La ballade urbaine qui prend peu à peu des airs bucoliques de Stefan s’inscrit dans un mouvement délié, celui de la marche, à l’opposé de la frénésie mécanique. Les rencontres, avec un ami serveur, avec sa soeur, avec un oncle s’inscrivent dans la durée, assumant les blancs dans les conversations, valorisant le partage d’un bol de soupe, petit sésame qui ouvre les portes à l’être ensemble. Jusqu’à ce que son chemin croise celui d’une jeune femme qui l’oblige à s’arrêter, à mettre un genou à terre pour observer de plus près l’objet de ses études et de toutes ses attentions : la mousse. "La mousse pousse partout et la plupart des gens ne la voient même pas. Comme moi". Il se trouve que la mousse, qui a migré des étendues sous-marines à la terre ferme est la plus ancienne espère végétale. Sa persistance met symboliquement en perspective la fugacité de notre présence sur terre, sa fragilité. Elle réveille aussi la capacité d’émerveillement de Stefan, et la nôtre.

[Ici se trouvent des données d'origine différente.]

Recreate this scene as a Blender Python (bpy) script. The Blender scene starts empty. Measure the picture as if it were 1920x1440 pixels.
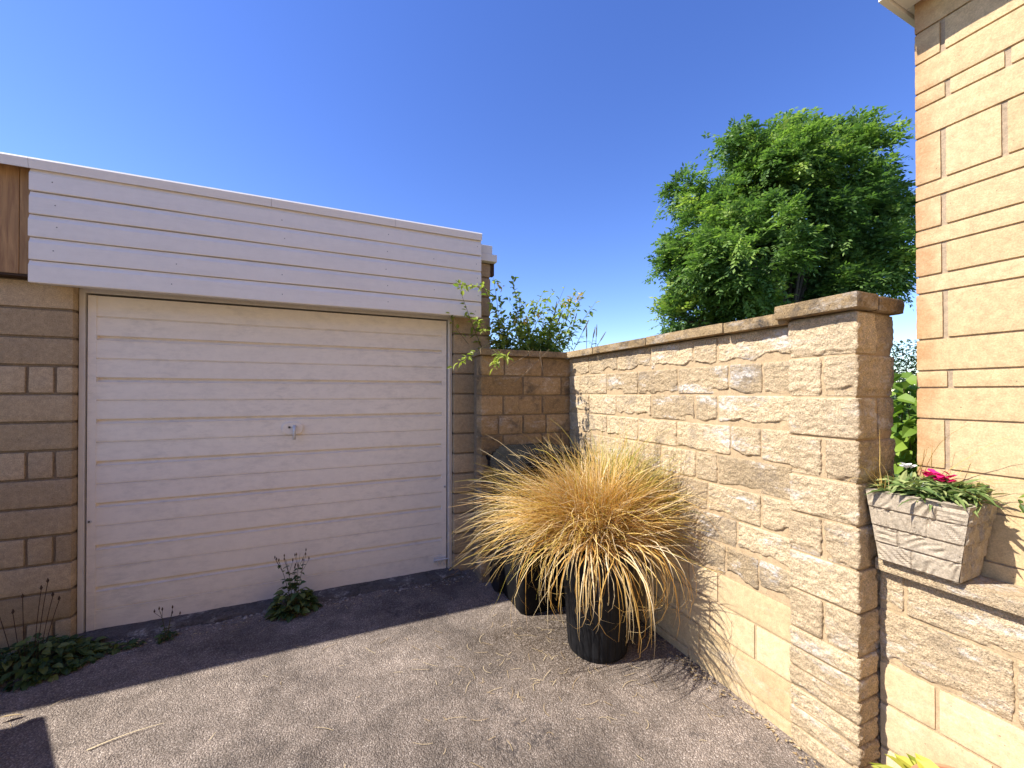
import bpy, math, random
import numpy as np
from mathutils import Vector, Matrix

random.seed(7)
rng = np.random.default_rng(11)
S = bpy.context.scene
COL = S.collection
CH = 1.43                                   # camera height above the drive
YAW = math.radians(23.3)
SN, CS = math.sin(YAW), math.cos(YAW)
F = 740.0

def px_u(x): return (x - 960.0) / F
def px_on_x(x, X):                          # Y on the plane X seen in column x of the photo
    u = px_u(x); return X * (CS - SN * u) / (SN + CS * u)
def px_on_y(x, Y):
    u = px_u(x); return Y * (SN + CS * u) / (CS - SN * u)
def at(x, y, fwd):
    u = px_u(x); v = (737.0 - y) / F
    return Vector((fwd * (SN + CS * u), fwd * (CS - SN * u), CH + fwd * v))

# ------------------------------------------------------------------ noise
def _hash(ix, iy, iz, seed):
    h = (ix * 374761393 + iy * 668265263 + iz * 2147483647 + seed * 974634777) & 0xFFFFFFFF
    h = ((h ^ (h >> 13)) * 1274126177) & 0xFFFFFFFF
    h = ((h ^ (h >> 16)) * 2246822519) & 0xFFFFFFFF
    return ((h ^ (h >> 15)) & 0xFFFFFF) / float(0xFFFFFF)
def vnoise(p, seed=0):
    p = np.asarray(p, dtype=np.float64)
    i = np.floor(p).astype(np.int64); f = p - i
    f = f * f * f * (f * (f * 6 - 15) + 10)
    out = np.zeros(len(p))
    for dx in (0, 1):
        wx = f[:, 0] if dx else 1 - f[:, 0]
        for dy in (0, 1):
            wy = f[:, 1] if dy else 1 - f[:, 1]
            for dz in (0, 1):
                wz = f[:, 2] if dz else 1 - f[:, 2]
                out += wx * wy * wz * _hash(i[:, 0] + dx, i[:, 1] + dy, i[:, 2] + dz, seed)
    return out * 2 - 1
def fbm(p, freq, octv=4, seed=0, gain=0.5):
    a, s, t = 1.0, 0.0, 0.0
    out = np.zeros(len(p)); p = np.asarray(p) * freq
    for o in range(octv):
        out += a * vnoise(p, seed + o * 17); t += a
        a *= gain; p = p * 2.03
    return out / t

# ------------------------------------------------------------------ objects
def tag(o, label=None, cat=None, group=None, kind=None):
    if label: o['label'] = label
    if cat: o['category'] = cat
    if group: o['group'] = group
    if kind: o['kind'] = kind
    return o
def empty(name, loc, label, cat, group=None):
    o = bpy.data.objects.new(name, None); COL.objects.link(o)
    o.location = loc; o.empty_display_size = 0.1
    return tag(o, label, cat, group)

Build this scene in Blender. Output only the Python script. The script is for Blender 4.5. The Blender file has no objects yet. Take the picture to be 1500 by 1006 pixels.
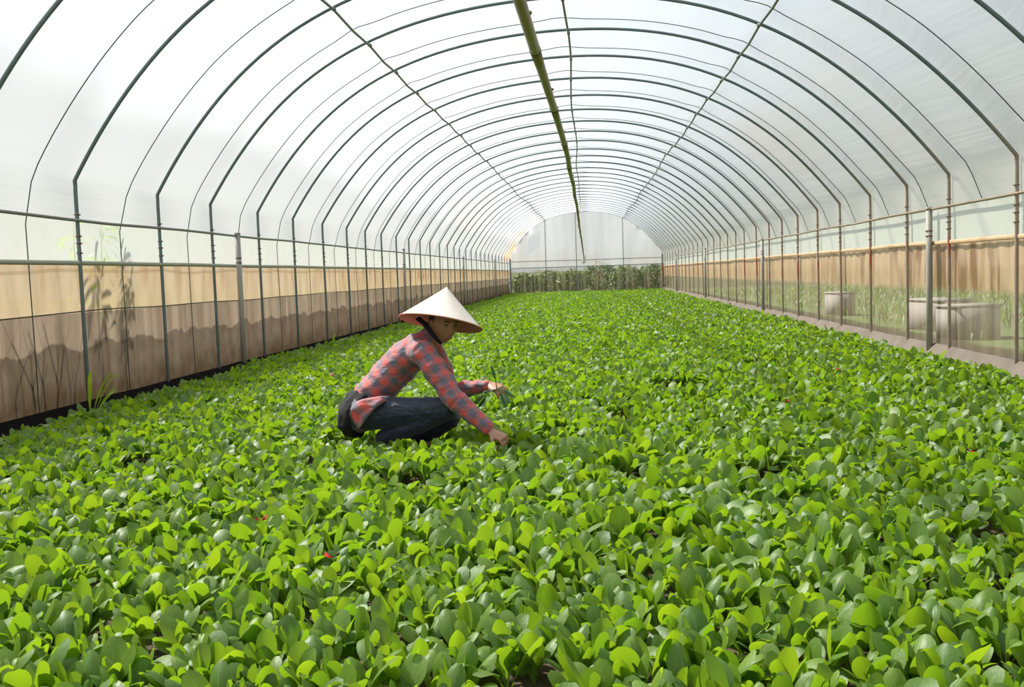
import bpy, bmesh, math, random
import numpy as np
from mathutils import Vector, Matrix, noise

random.seed(7); rng = np.random.default_rng(7)
SC = bpy.context.scene
COL = SC.collection
PI = math.pi

# ------------------------------------------------------------------ camera
FPX, YAW, PITCH, ROLL = 1413.864, -0.0847, -0.0711, -0.0345
CAM = Vector((0, 0, 0.89))
cy, sy, cp, sp, cr, sr = math.cos(YAW), math.sin(YAW), math.cos(PITCH), math.sin(PITCH), math.cos(ROLL), math.sin(ROLL)
_R, _F0, _Z = Vector((cy, -sy, 0)), Vector((sy, cy, 0)), Vector((0, 0, 1))
FWD = cp * _F0 + sp * _Z
_U = -sp * _F0 + cp * _Z
RIGHT, UP = cr * _R + sr * _U, -sr * _R + cr * _U


def at(u, v, Y):
    """a point of the photograph (1500 x 1006) at the world depth Y"""
    d = RIGHT * ((u - 750) / FPX) - UP * ((v - 503) / FPX) + FWD
    return CAM + d * (Y / d.y)


def pix(p):
    q = Vector(p) - CAM
    w = q.dot(FWD)
    return 750 + FPX * q.dot(RIGHT) / w, 503 - FPX * q.dot(UP) / w, w


cam_data = bpy.data.cameras.new('camera')
cam_data.sensor_width = 36
cam_data.lens = FPX / 1500 * 36
cam_data.clip_end = 400
cam = bpy.data.objects.new('camera', cam_data)
COL.objects.link(cam)
cam.matrix_world = Matrix((RIGHT, UP, -FWD)).transposed().to_4x4()
cam.location = CAM
SC.camera = cam
SC.view_settings.view_transform = 'Standard'
SC.view_settings.look = 'None'
SC.view_settings.exposure = 0.0
SC.view_settings.gamma = 1

# ------------------------------------------------------------------ material helpers


class MT:
    def __init__(s, name):
        s.m = bpy.data.materials.new(name)
        s.m.use_nodes = True
        s.t = s.m.node_tree
        s.t.nodes.clear()
        s.out = s.t.nodes.new('ShaderNodeOutputMaterial')

    def n(s, typ, _o=0, **kw):
        nd = s.t.nodes.new('ShaderNode' + typ)
        for k, v in kw.items():
            if k.startswith('_'):
                setattr(nd, k[1:], v)
                continue
            key = int(k[1:]) if k[0] == 'i' and k[1:].isdigit() else k.replace('_', ' ')
            s.put(nd.inputs[key], v)
        return nd

    def put(s, sock, v):
        if isinstance(v, bpy.types.NodeSocket):
            s.t.links.new(v, sock)
        elif isinstance(v, bpy.types.Node):
            s.t.links.new(v.outputs[0], sock)
        else:
            if sock.type == 'RGBA' and len(v) == 3:
                v = (*v, 1)
            sock.default_value = v

    def math(s, op, a, b=0.0, clamp=False):
        nd = s.n('Math', _operation=op, _use_clamp=clamp)
        s.put(nd.inputs[0], a); s.put(nd.inputs[1], b)
        return nd.outputs[0]

    def mix(s, f, a, b):
        nd = s.n('Mix', _data_type='RGBA')
        s.put(nd.inputs[0], f); s.put(nd.inputs[6], a); s.put(nd.inputs[7], b)
        return nd.outputs[2]

    def ss(s, x, lo, hi, a=0.0, b=1.0):
        nd = s.n('MapRange', _interpolation_type='SMOOTHSTEP')
        for i, v in enumerate((x, lo, hi, a, b)):
            s.put(nd.inputs[i], v)
        return nd.outputs[0]

    def pos(s):
        g = s.n('NewGeometry')
        x = s.n('SeparateXYZ')
        s.put(x.inputs[0], g.outputs['Position'])
        return g.outputs['Position'], x.outputs[0], x.outputs[1], x.outputs[2]

    def noise(s, vec, scale=(1, 1, 1), sc=1.0, detail=3.0, rough=0.55):
        mp = s.n('Mapping')
        s.put(mp.inputs['Vector'], vec); mp.inputs['Scale'].default_value = scale
        nz = s.n('TexNoise', Scale=sc, Detail=detail, Roughness=rough)
        s.put(nz.inputs['Vector'], mp.outputs[0])
        return nz.outputs[0]

    def bump(s, h, strength=0.3, dist=0.02):
        return s.n('Bump', Height=h, Strength=strength, Distance=dist).outputs[0]

    def surf(s, sh):
        s.t.links.new(sh.outputs[0] if isinstance(sh, bpy.types.Node) else sh, s.out.inputs[0])
        return s.m

    def mixs(s, f, a, b):
        nd = s.n('MixShader')
        s.put(nd.inputs[0], f)
        s.t.links.new(a.outputs[0], nd.inputs[1]); s.t.links.new(b.outputs[0], nd.inputs[2])
        return nd


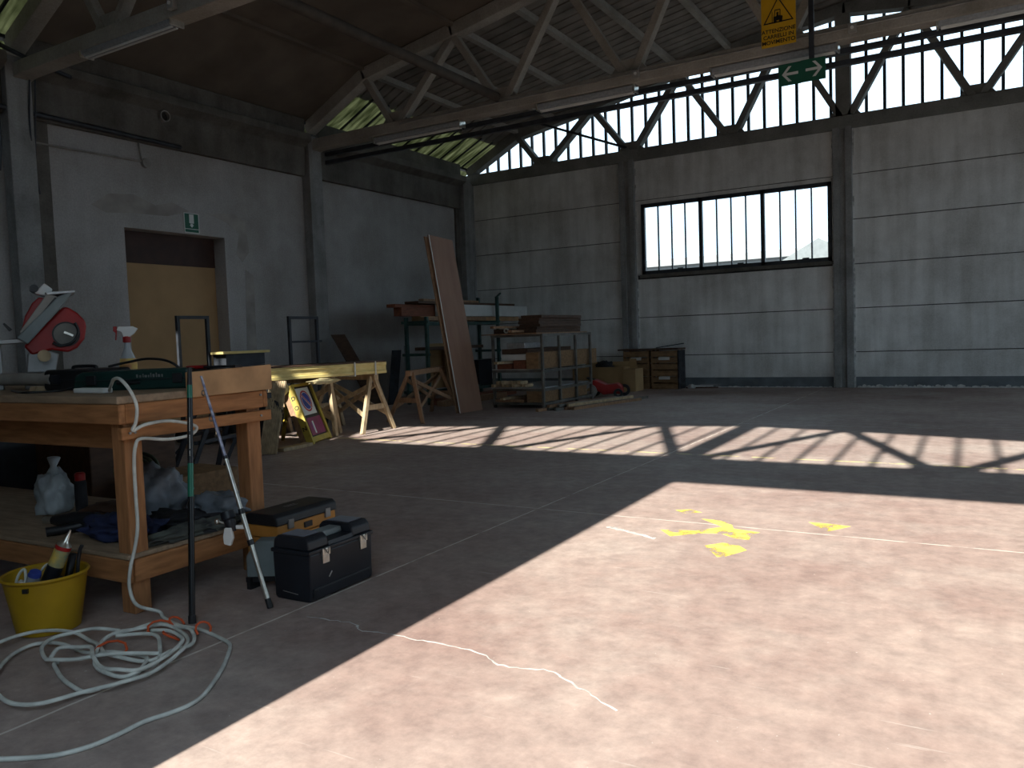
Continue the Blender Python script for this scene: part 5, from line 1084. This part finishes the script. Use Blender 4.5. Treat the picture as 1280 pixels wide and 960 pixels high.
# bars on the floor
d_bar = Vector((0.22, 1.0, 0)).normalized()
names_ = ['left edge', 'second from left', 'third from left', 'middle', 'third from right', 'second from right', 'right edge']
for k in range(7):
    s_ = Vector((-6.12 + 0.075 * k, 10.98 + 0.13 * (k % 3) + 0.06 * k, 0.02 + 0.0)); e_ = s_ + d_bar * (1.9 + 0.2 * (k % 2))
    tag(MB().beam(s_, e_, 0.06, 0.05).build('steel_bar', 'racksteel' if k % 2 else 'oldwood', bevel=0.003), '%s of the bars lying on floor before the tube rack' % names_[k], 'bar', 'bars on the floor')
for k in range(3):
    s_ = Vector((-6.0 + 0.12 * k, 11.15 + 0.1 * k, 0.072)); tag(MB().beam(s_, s_ + d_bar * 1.8, 0.055, 0.044).build('steel_bar', ['oldwood', 'racksteel', 'palewood'][k], bevel=0.003), '%s of three bars lying on top of the floor bundle' % ['left', 'centre', 'right'][k], 'bar', 'bars on the floor')
# red cart
rc_ = thing('red_mower', 'small red wheeled machine on floor before the cardboard box', 'machine', (-6.15, 13.75, 0))
MB().prism([(-0.30, 0.30), (-0.20, 0.34), (0.02, 0.24), (0.22, 0.26), (0.30, 0.20), (0.31, 0.06), (0.2, 0.07), (-0.05, 0.06), (-0.16, 0.14)], (-6.12, 13.62, 0), Vector((0.95, 0.3, 0)), (0, 0, 1), Vector((-0.12, 0.38, 0))).build('body', 'red', rc_, bevel=0.02)
for (x, y, r, m) in ((-6.38, 13.5, 0.13, 'cable'), (-5.87, 13.63, 0.085, 'black'), (-6.5, 14.0, 0.11, 'black'), (-5.95, 14.12, 0.11, 'black')):
    w_ = MB().disc((x, y, r), Vector((0.95, 0.3, 0)), (0, 0, 1), r, Vector((-0.018, 0.055, 0)), 24, r * 0.5).build('wheel', 'black' if m == 'black' else 'conduit', rc_, smooth=True, autosmooth=40); MB().disc((x, y + 0.005, r), Vector((0.95, 0.3, 0)), (0, 0, 1), r * 0.52, Vector((-0.018, 0.045, 0)), 20).build('hub', 'galv' if m != 'black' else 'steel', w_)
MB().tube([(-6.4, 13.7, 0.3), (-6.55, 13.75, 0.36), (-6.62, 13.95, 0.36), (-6.45, 14.05, 0.3)], 0.014, 8).build('handle', 'black', rc_)
# cardboard boxes
cb_ = thing('cardboard_box', 'wide open cardboard box standing near the far wall', 'box', (-6.85, 15.35, 0))
bx0, bx1, by0, by1, bh = -7.55, -6.40, 15.15, 15.75, 0.50
for lo, hi in (((bx0, by0, 0), (bx1, by0 + .012, bh)), ((bx0, by1 - .012, 0), (bx1, by1, bh)), ((bx0, by0, 0), (bx0 + .012, by1, bh)), ((bx1 - .012, by0, 0), (bx1, by1, bh)), ((bx0, by0, 0), (bx1, by1, .012))): MB().b2(lo, hi).build('side' if hi[2] > .1 else 'base', 'card', cb_)
MB().prism([(bx0, 0), (bx1, 0), (bx1 - .05, 0.1), (bx0 + .03, 0.09)], (0, by1, bh), (1, 0, 0), Vector((0, 0.35, 0.93)), (0, 0.008, 0)).build('flap', 'card', cb_)
c3 = thing('cardboard_box', 'narrow closed cardboard box beside the wooden crates', 'box', (-6.28, 15.35, 0)); MB().b2((-6.40, 15.12, 0), (-6.12, 15.55, 0.46)).build('body', 'card', c3, bevel=0.006); MB().prism([(0, 0), (0.22, 0), (0.2, 0.2), (0.06, 0.2)], (-6.45, 15.5, 0.455), (1, 0, 0), (0, 0, 1), (0, 0.01, 0)).build('flap', 'card', c3)
tag(MB().blob((-6.95, 15.45, 0.44), (0.4, 0.2, 0.18), 0.4, 3, 101, 3).build('dark_scrap', 'darkcloth', smooth=True), 'dark scrap sticking out of the wide cardboard box', 'scrap')
# crates
def crate():
    t = thing('wooden_crate', 'x', 'crate', (0, 0, 0), 0.0001, 'wooden crates by the far wall'); Wc, Dc, Hc = 0.56, 0.36, 0.40
    for x in (-Wc / 2 + .015, Wc / 2 - .015):
        for y in (-Dc / 2 + .015, Dc / 2 - .015): MB().b2((x - .02, y - .02, 0), (x + .02, y + .02, Hc)).build('corner_post', 'crate', t, world=False)
    for k, z in enumerate((0.015, 0.14, 0.27)):
        h = 0.10 if k < 2 else 0.115
        for y in (-Dc / 2 - .006, Dc / 2 + .006): MB().b2((-Wc / 2, y - .006, z), (Wc / 2, y + .006, z + h)).build('slat', 'crate', t, world=False)
        for x in (-Wc / 2 - .006, Wc / 2 + .006): MB().b2((x - .006, -Dc / 2, z), (x + .006, Dc / 2, z + h)).build('slat', 'crate', t, world=False)
    MB().b2((-Wc / 2, -Dc / 2, 0.0), (Wc / 2, Dc / 2, 0.012)).build('base', 'crate', t, world=False)
    MB().b2((-0.12, -Dc / 2 - .014, 0.20), (0.12, -Dc / 2 - .0125, 0.26)).build('pale_tag', 'doorwhite', t, world=False)
    return t
spots = [(-6.38, 0.0, 'lower left wooden crate behind the narrow cardboard box'), (-5.76, 0.0, 'lower right wooden crate against the far wall'), (-6.38, 0.405, 'upper left wooden crate of the far wall stack'), (-5.76, 0.405, 'upper right wooden crate of the far wall stack')]
c0 = crate()
for k, (x, z, lab) in enumerate(spots):
    if k == 0: c0.location = (x, 16.0, z); c0['label'] = lab
    else: dup(c0, (x, 16.0, z), 0.0001, lab)
tag(MB().b2((-6.78, 15.78, 0.812), (-5.44, 16.24, 0.845)).build('lid_board', 'darkwood', bevel=0.003), 'dark flat board covering the stacked wooden crates', 'board')
tag(MB().beam((-5.95, 15.9, 0.86), (-5.40, 16.0, 0.935), 0.16, 0.02).build('tilted_board', 'frame'), 'small dark tilted board on top of the crates', 'board')
tag(MB().b2((-5.47, 15.80, 0), (-5.44, 16.2, 0.80)).build('grey_screen', 'darkcloth'), 'dark panel closing the right end of the crates', 'panel')
for k, (x0, x1, z, m, lab) in enumerate(((-5.38, -4.75, 0.012, 'darkwood', 'dark lath on the floor right of the crates'), (-5.35, -4.85, 0.045, 'doorwhite', 'pale lath lying on the dark lath by the far wall'), (-5.1, -4.7, 0.07, 'steel', 'grey rod on the laths by the far wall'))):
    tag(MB().beam((x0, 16.05 + 0.03 * k, z), (x1, 16.2 - 0.02 * k, z), 0.07 - 0.02 * k, 0.024).build('floor_lath', m), lab, 'lath')
tag(MB().blob((-5.25, 16.0, 0.0), (0.16, 0.12, 0.09), 0.3, 2.5, 120, 3).build('rubble_lump', 'seal', smooth=True), 'grey lump of rubble at the foot of the laths', 'rubble')
# clutter behind the bench seen below it
tag(MB().b2((-6.2, 3.3, 0), (-5.5, 4.0, 0.55)).build('storage_box', 'darkwood', bevel=0.01), 'dark brown box on floor behind the bench', 'box')
tag(MB().b2((-7.3, 2.9, 0), (-6.4, 3.9, 0.9)).build('storage_cabinet', 'frame', bevel=0.01), 'dark cabinet behind the bench at the left edge', 'cabinet')
tag(MB().b2((-5.3, 3.5, 0), (-4.85, 4.05, 0.30)).build('floor_carton', 'crate', bevel=0.006), 'low cardboard carton on floor behind the bench shelf', 'box')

Est-ce qu’une rencontre fortuite peut changer un destin ? On ne sait pas de quoi seront faits les lendemains de Stefan, mais on sait qu’ils seront un peu différents, que sa présence au monde en sera changée. Dans Here, Bas Devos égrènent ses tableaux poétiques et urbains, hautement picturaux, cadrés dans un ratio presque carré et comme suspendus hors du temps, teintés d’un humanisme contagieux, qui peut-être nous poussera à regarder autrement ce (et ceux) qu’on ne voyait pas. Un cinéma de peu de mots et d’effets, mais d’émouvantes contemplations. Si étymologiquement, le mot renvoie à "être avec une portion du ciel", il nous invite ici à fermement nous ancrer dans la terre.

Comme Ghost Tropic, le précédent film de Bas Devos, Here est produit par la société belge Quetzalcoatl. Les ventes internationales sont assurées par la société chinoise Rediance, qui avait également acquis les droits de Ghost Tropic.